Of course Bob Dylan and the earlier folk singers he emulated for a start such as Pete Segar,. Arlo Guthrie and others were about protest and justice and many ideas that resonate today. He sang, "The times they are a changin'." He was at least partly right; they were but not in one huge leap. Barriers fall in the 1960s that could never be erected again. Rules were wiped away and many were no longer intimiidated by the idea of challenging authority, whoever or whatever that might be. 

I was far from an activist but once out by myself in college and life I drifted a few notches in that direction. A very liberal or progressive professor influenced me there for a couple of years. After my marriage I found myself,  really for the first time, in a much more conservative environment and absorbed that to some degree. Now I live under a peculiar crazy quilt of ideology and follow issues and sometimes people much more than party or label. 

I am horrified by the degree of raw virulent hatred I see in almost every direction.

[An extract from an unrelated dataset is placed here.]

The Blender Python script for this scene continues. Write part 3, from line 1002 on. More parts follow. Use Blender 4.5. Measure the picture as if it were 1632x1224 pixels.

This is NOT how we make the world or any lives better. Looking back some five plus decades I can see no other time when the divisions were so enormous that it seems no one can bridge or start to heal them. This is frightening. For myself I really do not care; I will be out of here and this in due time, probably another decade or even less. But for my kids and grandkids and great grands coming along, I am very concerned. I fear they will not know the America and the life I knew. It was not perfect but it was always looking ahead, building on the past while working to be better--for everyone. 

My life was often hard, growing up in a one family depression where we were considered and treated like  the same kind of trash as anyone else who was poor and insignificant; race or color etc. really had very little bearing. You were part of the Upper Strata or you were shit. That is wrong; I agree and I see that, but it is sad to realize most do not recognize this is a class war and only partly about race or other labelable characteristic.  "Identity politics" is a wonderful method to divide and conquer, to keep the dissident masses fghting among themselves instead of going after the real enemy--that ubiquitous Power Structure. Would that all of us "Deplorables" could see how much better off we'd be to play us versus them on a much broader scale and cease to fight among ourselves over unreal differences that many are conned, misled or even brainwashed into falling for. 

We need some more voices like Bob Dylan to point a way and challenge everyone; he is old now like me and not reaching the millenials and later generations very well. Maybe somone will emerge but unless a third or other party hatches an amazing new leader who captures us with his/her charisma, passion and dauntless drive, I doubt I will see this. Will I be able to vote in aother election come 2024? My crystal ball is very clouded but I see nothing bright and alluring. Progress is not possible without change but sad to say, all change is NOT progress.